# OBJECTIVE
Using the entries shown below, output the line containing "Generate a Blender", the line containing "RM = CAM_ROT.to_matrix()", and every line between them, exactly. Pictures are omitted.

# GIVEN RECORDS
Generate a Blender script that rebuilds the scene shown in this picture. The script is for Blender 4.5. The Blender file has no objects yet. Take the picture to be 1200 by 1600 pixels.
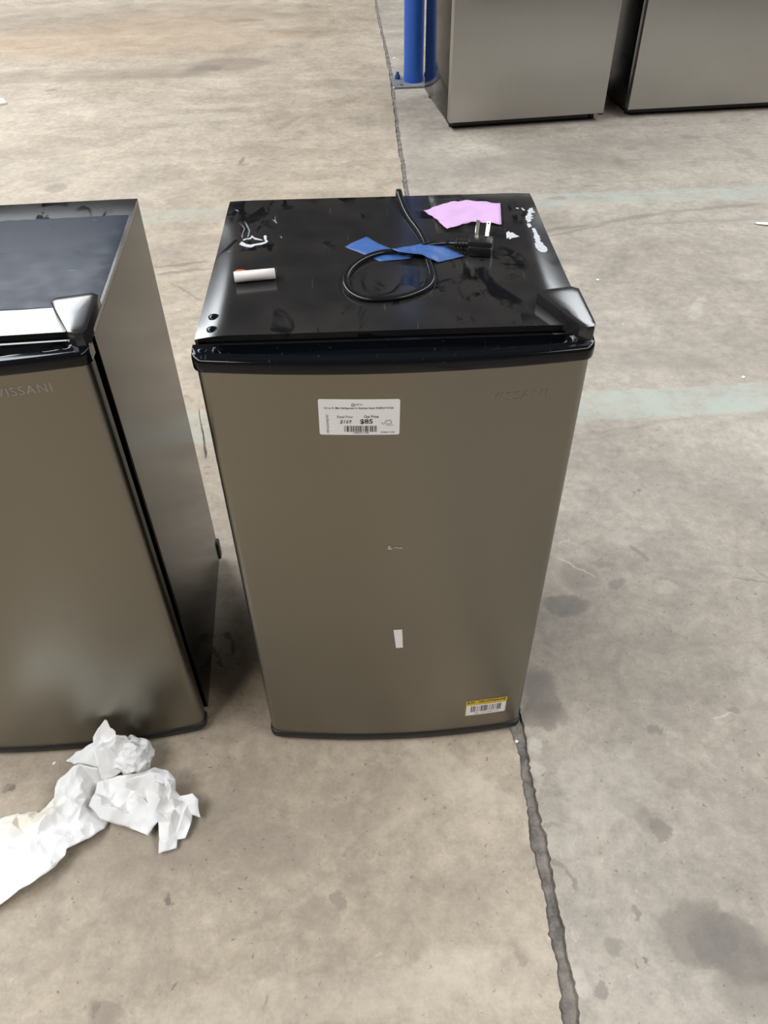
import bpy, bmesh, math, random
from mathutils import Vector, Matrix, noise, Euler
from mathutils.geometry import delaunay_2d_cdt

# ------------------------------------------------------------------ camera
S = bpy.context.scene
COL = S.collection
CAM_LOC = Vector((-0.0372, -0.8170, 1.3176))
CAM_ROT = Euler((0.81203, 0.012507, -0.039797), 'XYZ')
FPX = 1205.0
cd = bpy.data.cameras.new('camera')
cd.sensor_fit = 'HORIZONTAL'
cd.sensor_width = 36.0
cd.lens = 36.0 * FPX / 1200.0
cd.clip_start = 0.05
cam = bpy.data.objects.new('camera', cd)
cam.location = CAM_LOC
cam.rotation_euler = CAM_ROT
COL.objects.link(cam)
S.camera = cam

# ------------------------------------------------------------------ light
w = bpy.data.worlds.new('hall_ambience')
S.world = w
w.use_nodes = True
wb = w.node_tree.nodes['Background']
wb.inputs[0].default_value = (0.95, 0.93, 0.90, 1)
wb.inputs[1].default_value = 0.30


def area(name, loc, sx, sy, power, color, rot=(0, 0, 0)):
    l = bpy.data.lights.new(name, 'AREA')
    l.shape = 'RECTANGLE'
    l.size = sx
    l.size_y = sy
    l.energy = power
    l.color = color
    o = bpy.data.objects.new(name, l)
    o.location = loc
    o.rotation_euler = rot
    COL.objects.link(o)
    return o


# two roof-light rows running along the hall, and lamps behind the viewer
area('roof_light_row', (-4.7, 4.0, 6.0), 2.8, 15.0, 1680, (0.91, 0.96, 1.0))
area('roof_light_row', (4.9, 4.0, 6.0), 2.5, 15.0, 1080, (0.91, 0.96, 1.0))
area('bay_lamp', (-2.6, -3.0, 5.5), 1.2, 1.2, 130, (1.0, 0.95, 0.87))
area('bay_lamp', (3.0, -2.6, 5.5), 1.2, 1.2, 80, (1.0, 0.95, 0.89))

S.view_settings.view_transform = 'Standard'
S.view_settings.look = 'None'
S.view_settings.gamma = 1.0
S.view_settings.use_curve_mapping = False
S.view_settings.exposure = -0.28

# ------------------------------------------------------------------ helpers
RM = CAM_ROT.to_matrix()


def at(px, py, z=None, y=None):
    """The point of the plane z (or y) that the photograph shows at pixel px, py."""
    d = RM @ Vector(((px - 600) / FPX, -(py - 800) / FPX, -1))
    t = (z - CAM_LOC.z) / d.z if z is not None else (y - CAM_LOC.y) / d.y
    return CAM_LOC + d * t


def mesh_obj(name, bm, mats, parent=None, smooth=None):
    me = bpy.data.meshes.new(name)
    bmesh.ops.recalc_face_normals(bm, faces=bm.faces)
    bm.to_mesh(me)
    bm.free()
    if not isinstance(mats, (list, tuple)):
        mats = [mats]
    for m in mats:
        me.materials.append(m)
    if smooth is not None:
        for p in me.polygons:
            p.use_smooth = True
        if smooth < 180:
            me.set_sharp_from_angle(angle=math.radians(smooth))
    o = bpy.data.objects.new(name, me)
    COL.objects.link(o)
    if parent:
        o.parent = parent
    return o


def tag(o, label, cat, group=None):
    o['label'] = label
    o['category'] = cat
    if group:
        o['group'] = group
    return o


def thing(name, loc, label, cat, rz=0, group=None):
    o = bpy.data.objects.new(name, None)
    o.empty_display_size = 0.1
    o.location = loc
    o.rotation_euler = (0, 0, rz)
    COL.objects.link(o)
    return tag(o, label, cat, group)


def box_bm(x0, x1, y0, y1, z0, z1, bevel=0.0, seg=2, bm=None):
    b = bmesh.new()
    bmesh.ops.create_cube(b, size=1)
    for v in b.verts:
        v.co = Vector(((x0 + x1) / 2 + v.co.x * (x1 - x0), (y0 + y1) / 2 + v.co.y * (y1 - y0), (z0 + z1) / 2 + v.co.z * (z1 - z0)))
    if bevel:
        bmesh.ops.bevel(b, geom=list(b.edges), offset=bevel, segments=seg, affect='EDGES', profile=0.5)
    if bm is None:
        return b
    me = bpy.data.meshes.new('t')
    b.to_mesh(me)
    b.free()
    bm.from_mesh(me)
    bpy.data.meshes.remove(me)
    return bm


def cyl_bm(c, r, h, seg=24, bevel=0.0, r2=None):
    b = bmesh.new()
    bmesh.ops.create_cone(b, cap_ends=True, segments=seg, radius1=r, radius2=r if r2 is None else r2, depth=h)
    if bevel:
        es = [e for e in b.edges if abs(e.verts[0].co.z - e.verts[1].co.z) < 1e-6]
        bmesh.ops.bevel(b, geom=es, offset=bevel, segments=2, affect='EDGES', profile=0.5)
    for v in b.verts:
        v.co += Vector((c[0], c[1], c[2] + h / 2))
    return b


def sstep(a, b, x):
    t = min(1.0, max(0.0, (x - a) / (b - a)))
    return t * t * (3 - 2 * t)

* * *

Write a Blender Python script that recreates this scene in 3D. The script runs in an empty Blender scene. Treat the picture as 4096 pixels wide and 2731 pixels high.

# FINISHED TASK
Generate a Blender script that rebuilds the scene shown in this picture. The script is for Blender 4.5. The Blender file has no objects yet. Take the picture to be 1200 by 1600 pixels.
import bpy, bmesh, math, random
from mathutils import Vector, Matrix, noise, Euler
from mathutils.geometry import delaunay_2d_cdt

# ------------------------------------------------------------------ camera
S = bpy.context.scene
COL = S.collection
CAM_LOC = Vector((-0.0372, -0.8170, 1.3176))
CAM_ROT = Euler((0.81203, 0.012507, -0.039797), 'XYZ')
FPX = 1205.0
cd = bpy.data.cameras.new('camera')
cd.sensor_fit = 'HORIZONTAL'
cd.sensor_width = 36.0
cd.lens = 36.0 * FPX / 1200.0
cd.clip_start = 0.05
cam = bpy.data.objects.new('camera', cd)
cam.location = CAM_LOC
cam.rotation_euler = CAM_ROT
COL.objects.link(cam)
S.camera = cam

# ------------------------------------------------------------------ light
w = bpy.data.worlds.new('hall_ambience')
S.world = w
w.use_nodes = True
wb = w.node_tree.nodes['Background']
wb.inputs[0].default_value = (0.95, 0.93, 0.90, 1)
wb.inputs[1].default_value = 0.30


def area(name, loc, sx, sy, power, color, rot=(0, 0, 0)):
    l = bpy.data.lights.new(name, 'AREA')
    l.shape = 'RECTANGLE'
    l.size = sx
    l.size_y = sy
    l.energy = power
    l.color = color
    o = bpy.data.objects.new(name, l)
    o.location = loc
    o.rotation_euler = rot
    COL.objects.link(o)
    return o


# two roof-light rows running along the hall, and lamps behind the viewer
area('roof_light_row', (-4.7, 4.0, 6.0), 2.8, 15.0, 1680, (0.91, 0.96, 1.0))
area('roof_light_row', (4.9, 4.0, 6.0), 2.5, 15.0, 1080, (0.91, 0.96, 1.0))
area('bay_lamp', (-2.6, -3.0, 5.5), 1.2, 1.2, 130, (1.0, 0.95, 0.87))
area('bay_lamp', (3.0, -2.6, 5.5), 1.2, 1.2, 80, (1.0, 0.95, 0.89))

S.view_settings.view_transform = 'Standard'
S.view_settings.look = 'None'
S.view_settings.gamma = 1.0
S.view_settings.use_curve_mapping = False
S.view_settings.exposure = -0.28

# ------------------------------------------------------------------ helpers
RM = CAM_ROT.to_matrix()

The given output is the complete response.